Happening is a deceptively quiet punch to the gut. Much like its focused, determined protagonist Anne (Anamaria Vartolomei), Audrey Diwan’s film moves with a forceful urgency, free of distracting histrionics or preaching. It’s a lean drama about a young woman seeking an abortion in 1960s France, but every scene feels as if it could take place today, especially in the wake of the United States Supreme Court’s overturning of the Roe vs. Wade decision. Anne’s story should be viewed by all, regardless of their beliefs regarding the issues at hand, as it deftly steers clear of didacticism and asks audiences to enter this young woman’s experience on a far more visceral and spiritual level than is often found on screen.

Anne (Anamaria Vartolomei) learns she is pregnant.

Anne is first introduced as a young student whose future promises to be bright. She’s admired by professors and popular with classmates. But when a missed period sends her to a doctor who informs her that she is pregnant, Anne and the film kick into a disarmingly propulsive pace as she moves to put an end to the unwanted problem at a time when abortion was illegal in France. She is met, at nearly every turn, with dismissal and degradation, from doctors, from friends, from those who know her and those who couldn’t care less about her, but she remains determined to free herself, even at the risk of imprisonment or death.

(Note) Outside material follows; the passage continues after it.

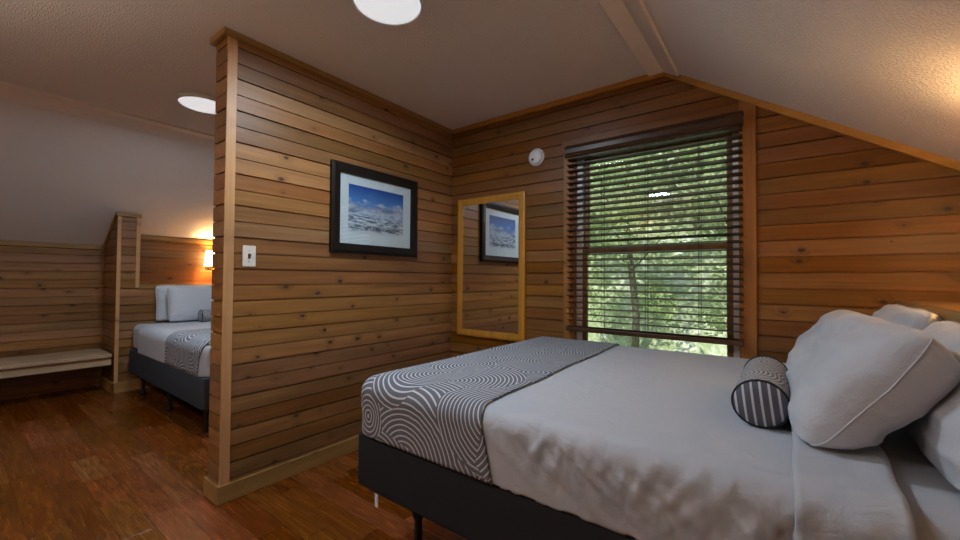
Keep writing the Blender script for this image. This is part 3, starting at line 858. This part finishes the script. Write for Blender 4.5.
rn = runner(NX0+R0-.026, -.79, NY0-.190, NY1+.190, RB, NZT, R0, 'grey runner with white arc pattern across the foot of the near bed', lambda f_, y: f_*(.010*noise.noise(Vector((y*3, 5, 1)))+(-.05*(y-1.1)/1.4 if y > 1.1 else .28*(1.1-y))))

ZT = NZT+.024
pillow((.155, 1.545, .932), math.radians(3), math.radians(30), 0, 'large plump white pillow at front, leaning towards the striped bolster', T=.185, H=.38, L=.62, seed=1.3, wr=.036, sag=.032, zb=ZT)
pillow((.175, 2.25, .908), math.radians(-5), math.radians(36), 0, 'white pillow behind the plump front pillow, on the window side', T=.23, H=.37, L=.60, seed=2.7, wr=.03, sag=.03, zb=ZT)
pillow((.355, 1.50, .925), 0, math.radians(10), 0, 'white pillow against the wall at the right edge, behind the front pillow', T=.155, H=.35, seed=3.1, wr=.03, sag=.03, zb=NZT)
pillow((.360, 2.25, .935), 0, math.radians(10), 0, 'white pillow against the wall under the wooden ledge corner by the window', T=.15, H=.36, L=.62, seed=4.9, wr=.03, sag=.03, zb=NZT)
bolster((-.055, 1.40, NZT+.076), .07, .45, math.radians(0), 'round grey and white arc pattern bolster beside the large white pillow')

# far bed (mirror arrangement, behind the partition)
FX0, FX1, FY0, FY1, FZT = -5.445, -3.47, 1.17, 2.68, .705
def mirror_x(bm, xm):
    for v in bm.verts: v.co.x = 2*xm-v.co.x
    bmesh.ops.reverse_faces(bm, faces=bm.faces[:])
    return bm
xm = (FX0+FX1)/2
fb = bed(FX0, FX1, FY0, FY1, .20, .44, FZT, -1, 'far bed with slate base behind the board partition', M['base2'], (-5.2, -4.4, -3.56))
RF = (FX0, 10., FY0, FY1)
bm = drape(FX0-.235, FX1-.35, FY0-.235, FY1+.235, RF, FZT, .085, .003, .02, wr_soft, .442)
o = obj('bedspread', mirror_x(bm, xm), M['sheet'], None, smooth=True, recalc=False); tag(o, 'white cotton bedspread tucked over the far bed', 'bedspread')
sm = o.modifiers.new('thickness', 'SOLIDIFY'); sm.thickness = .004; sm.offset = 1
bm = drape(FX0+.012, FX0+.78, FY0-.215, FY1+.215, RF, FZT, .085, .012, .02, wr_soft)
o = obj('bed_runner', mirror_x(bm, xm), M['arcs_far'], None, smooth=True, recalc=False); tag(o, 'grey runner with arc pattern across the foot of the far bed', 'bed runner')
sm = o.modifiers.new('thickness', 'SOLIDIFY'); sm.thickness = .004; sm.offset = 1
def lpillow(center, label, seed, tilt):
    t = pillow(center, PI, tilt, 0, label, T=.16, H=.44, L=.66, seed=seed, zb=FZT+.012); return t
lpillow((-5.17, 1.73, .90), 'white pillow at front on the far bed, beside its small bolster', 6.1, math.radians(16))
lpillow((-5.375, 1.68, .90), 'white pillow against the board wall, behind the far bed front pillow', 7.4, math.radians(8))
bolster((-4.99, 1.66, FZT+.072), .068, .45, 0, 'small arc pattern bolster in front of the far bed pillows')

# ---------------- outside: wooded bank behind the window
def leaf_mat(name, c0, c1, trans=.35):
    m, nt, p = mat(name); g = G(nt)
    f = g.noise(g.n('ShaderNodeTexCoord').outputs['Object'], 2.2, 3)
    f2 = g.noise(g.n('ShaderNodeTexCoord').outputs['Object'], 25., 2)
    c = g.mix(g.mr(g.m('ADD', g.m('MULTIPLY', f, .6), g.m('MULTIPLY', f2, .4)), .35, .65, 0, 1), c0, c1)
    nt.links.new(c, p.inputs['Base Color']); p.inputs['Roughness'].default_value = .55
    tr = g.n('ShaderNodeBsdfTranslucent'); nt.links.new(c, tr.inputs[0])
    mx = g.n('ShaderNodeMixShader'); mx.inputs[0].default_value = trans
    out = [n for n in nt.nodes if n.type == 'OUTPUT_MATERIAL'][0]
    nt.links.new(p.outputs[0], mx.inputs[1]); nt.links.new(tr.outputs[0], mx.inputs[2]); nt.links.new(mx.outputs[0], out.inputs[0])
    return m
M['leaf'] = [leaf_mat('leaf_mid', (.22, .30, .12), (.46, .53, .30), .5), leaf_mat('leaf_lime', (.27, .40, .09), (.60, .66, .40), .5), leaf_mat('leaf_deep', (.17, .24, .10), (.38, .44, .25), .5), leaf_mat('leaf_pale', (.42, .46, .32), (.72, .74, .64), .5)]
M['bark'] = plain('bark', (.13, .12, .075), .9, var=.4, scale=12, bump=.5, bscale=40)
def bank_mat():
    m, nt, p = mat('mossy_bank'); g = G(nt); tc = g.n('ShaderNodeTexCoord').outputs['Object']
    f = g.noise(tc, 1.3, 5, .65); f2 = g.noise(tc, 9., 4, .7)
    c = g.ramp(g.m('ADD', g.m('MULTIPLY', f, .5), g.m('MULTIPLY', f2, .5)), [(.36, (.16, .22, .09)), (.5, (.34, .40, .22)), (.62, (.66, .68, .58))])
    nt.links.new(c, p.inputs['Base Color']); p.inputs['Roughness'].default_value = .9
    g.bump(p, f2, .8, .1)
    return m
bm = bmesh.new(); gr = []
for i in range(41):
    row = []
    for j in range(31):
        x = -9+16*i/40; s = j/30; y = YW+.9+13*s
        z = -1.2+ (1.1*s*3.2 if s < .3 else 1.06+(s-.3)*19)+.25*noise.noise(Vector((x*.8, y*.8, 2)))
        row.append(bm.verts.new((x, y, z)))
    gr.append(row)
for i in range(40):
    for j in range(30): bm.faces.new((gr[i][j], gr[i+1][j], gr[i+1][j+1], gr[i][j+1]))
struct('ground', bm, bank_mat(), smooth=True)
def ground_z(x, y):
    s = (y-YW-.9)/13
    return -1.2+(1.1*s*3.2 if s < .3 else 1.06+(s-.3)*19)+.25*noise.noise(Vector((x*.8, y*.8, 2)))
def tree(name, x, y, h, rad, crown0, nleaf, lsize, m, label, lean, seed, cat='tree'):
    rr = random.Random(seed); z0 = ground_z(x, y)-.1
    t = thing(name, label, cat, (x, y, z0), 'greenery outside the window')
    pts = [Vector((lean*h*k/6+.05*math.sin(k*1.7+seed), .04*math.cos(k*2.1+seed), h*k/6)) for k in range(7)]
    bm = tube(bmesh.new(), pts, [.05*(1-.11*k)*h/3.2 for k in range(7)], 8)
    for q in range(7):
        b0 = pts[2+q % 4]; a = rr.random()*2*PI
        tube(bm, [b0, b0+Vector((math.cos(a)*rad*.45, math.sin(a)*rad*.45, .25*h*.5)), b0+Vector((math.cos(a)*rad*.85, math.sin(a)*rad*.85, .3*h*.55))], [.018, .011, .004], 5)
    obj('trunk', bm, M['bark'], t, smooth=True)
    bm = bmesh.new()
    cl = [(Vector((rr.gauss(0, rad*.45)+lean*h*.7, rr.gauss(0, rad*.4), crown0+rr.random()*(h-crown0))), rr.uniform(.25, .5)*rad) for _ in range(26)]
    for _ in range(nleaf):
        c, r = rr.choice(cl)
        d = Vector((rr.gauss(0, 1), rr.gauss(0, 1), rr.gauss(0, 1))).normalized()*r*rr.random()**.4
        p = c+d; a = Vector((rr.gauss(0, 1), rr.gauss(0, 1), rr.gauss(0, .5)-.3)).normalized(); b = a.cross(Vector((rr.gauss(0, 1), rr.gauss(0, 1), rr.gauss(0, 1)))).normalized()
        l = lsize*rr.uniform(.6, 1.3); w = l*.42
        vs = [bm.verts.new(p), bm.verts.new(p+a*l*.5+b*w*.5+Vector((0, 0, .1*l))), bm.verts.new(p+a*l), bm.verts.new(p+a*l*.5-b*w*.5+Vector((0, 0, .1*l)))]
        bm.faces.new(vs)
    me = bpy.data.meshes.new('foliage'); bm.to_mesh(me); bm.free(); me.materials.append(m)
    o = bpy.data.objects.new('foliage', me); C.objects.link(o); o.parent = t
LF = M['leaf']
LBL = 'sunlit leafy green tree on the bank seen through the blind'
for k, (x, y, h, rad, c0, n_, ls, mi, ln) in enumerate([
    (-3.3, 6.3, 4.2, 1.0, .8, 4200, .10, 0, .05), (-2.1, 7.4, 4.6, 1.1, .9, 4200, .11, 1, -.05), (-.6, 6.5, 4.4, 1.0, .8, 4200, .10, 0, .06),
    (.9, 6.9, 4.6, 1.1, .9, 4200, .10, 2, -.04), (-1.4, 9.2, 5.2, 1.7, .5, 2600, .22, 2, 0), (-4.6, 8.2, 5.2, 1.7, .5, 2600, .22, 1, 0), (1.3, 9.0, 5., 1.6, .5, 2200, .22, 0, 0)]):
    tree('leafy_tree', x, y, h, rad, c0, n_, ls, LF[mi], LBL, ln, 11+k)
for k, (x, y, h, rad, mi) in enumerate([(-2.5, 5.0, 1.2, .5, 3), (-1.2, 5.2, 1.0, .5, 3), (.1, 5.1, 1.2, .5, 3)]):
    tree('leafy_shrub', x, y, h, rad, .1, 1500, .09, LF[mi], 'low leafy shrub on the bank seen under the blind', 0, 31+k, 'shrub')

# ---------------- light outside, camera
w = bpy.data.worlds.new('sky'); S.world = w; w.use_nodes = True; nt = w.node_tree; nt.nodes.clear(); g = G(nt)
sky = g.n('ShaderNodeTexSky'); sky.sky_type = 'HOSEK_WILKIE'; sky.sun_direction = Vector((-.35, -.55, .76)).normalized(); sky.turbidity = 6
bg = g.n('ShaderNodeBackground'); bg.inputs[1].default_value = 6.
out = g.n('ShaderNodeOutputWorld'); nt.links.new(sky.outputs[0], bg.inputs[0]); nt.links.new(bg.outputs[0], out.inputs[0])
L = bpy.data.lights.new('sun', 'SUN'); L.energy = 4.5; L.angle = .02; L.color = (1., .95, .85)
o = bpy.data.objects.new('sun', L); C.objects.link(o)
o.rotation_euler = Vector((-.35, -.55, .76)).to_track_quat('Z', 'Y').to_euler()

cam = bpy.data.cameras.new('camera'); co = bpy.data.objects.new('camera', cam); C.objects.link(co)
yaw, pit, rol = (math.radians(a) for a in (-36.9686, 1.18505, .398507))
fw = Vector((math.sin(yaw)*math.cos(pit), math.cos(yaw)*math.cos(pit), math.sin(pit)))
r = fw.cross(Vector((0, 0, 1))).normalized(); u = r.cross(fw)
r2 = r*math.cos(rol)+u*math.sin(rol); u2 = -r*math.sin(rol)+u*math.cos(rol)
mw = Matrix((r2, u2, -fw)).transposed().to_4x4(); mw.translation = (0, 0, 1.2)
co.matrix_world = mw
cam.sensor_width = 36; cam.lens = 403.184/960*36; cam.clip_start = .02
S.camera = co
S.view_settings.view_transform = 'Standard'; S.view_settings.look = 'None'; S.view_settings.gamma = 1
S.view_settings.exposure = 0.38; S.view_settings.use_curve_mapping = False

This search for an illegal abortion takes up all of Happening’s running time and the mood grows increasingly like that of a thriller. Diwan and co-writer Marcia Romano adapted the screenplay from a semi-autobiographical novel by Annie Ernaux and these real-life roots add to the verité style and suspense. The unvarnished approach is less about teaching the audience a lesson and more about inviting all to absorb the on-the-ground agony that Anne is forced to weather as she navigates an increasingly alienating environment. Each step of the way brings her into contact with a society that wants to simultaneously punish and ignore her. Compassion seems a foreign concept to even Anne’s closest companions.

Anne and her friends

Happening is not easy viewing. It focuses on Anne’s experiences in ways that can be felt somatically and this intensity, especially when she secures a meeting with an abortion provider, will trigger many viewers. But, even in its most difficult scenes, Happening’s sensitivity to the self-possessed choices of its main character is apparent. This is not sensationalism or propaganda; this is film as faithful support for bodily autonomy and individual choice.

On its own, the story is a fascinating period character study, offering an uncommonly raw rendering of Anne’s complicated coming of age in a long-ago era. But with the added layer of recent real-life rollbacks of reproductive rights, Happening becomes an affectingly immediate exhortation. Even its title adds to the emphatic insistence; it can be read as a noun or, more appropriately, as a desperate verb. Stories like Anne’s not only happened long ago; they are happening and will continue to happen, more and more, in more and more places, especially if access to abortion is pushed back into the shadows. Happening asks its viewers to not only consider a walk in Anne’s historical shoes but to explore who they will need to be in a future world that seems to be moving backwards.